Simmons sees the critics as out of touch, and ignoring the need for a new and revitalized Harlem. There was no reason to be sentimental about a jazz club that had been sitting empty since 1987. “The history had already been lost,” he says. To Simmons, Harlem’s future doesn’t lie in enshrining its past. “We have to attract the school and businesses that will nurture our youth,” he adds.
There’s a great deal of work to be done. According to one local cop, gangs like the Crips and Bloods are a more common career path than college. But through Blue Nile, Simmons hopes to convince at least a few young men and women that the future doesn’t have to revolve around drugs and violence. “We need to put the neighbor back in the ‘Hood; we need to put the brother back in the ‘Hood,” he adds.

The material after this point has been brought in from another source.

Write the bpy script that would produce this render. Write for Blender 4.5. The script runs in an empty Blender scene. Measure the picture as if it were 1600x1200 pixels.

He hopes to get them to see the world of their parents – the world of social change and social responsibility.
As the students of Blue Nile file out from their studies one afternoon, two of the girls break out jump-ropes and begin a game of double-dutch. The game is played by swinging the ropes in alternating arcs – to play it, the jumper has to stand in the space defined in the middle, straddling the area between the two ropes and jumping on alternate feet when the ropes pass. Two girls make it into the middle. Another tries and trips the ropes. Then one of the teachers moves into position, watching the ropes and timing her entrance just right. The young men and women gathered around cheer as she jumps into the center. For a moment, at least, the space between worlds has been bridged.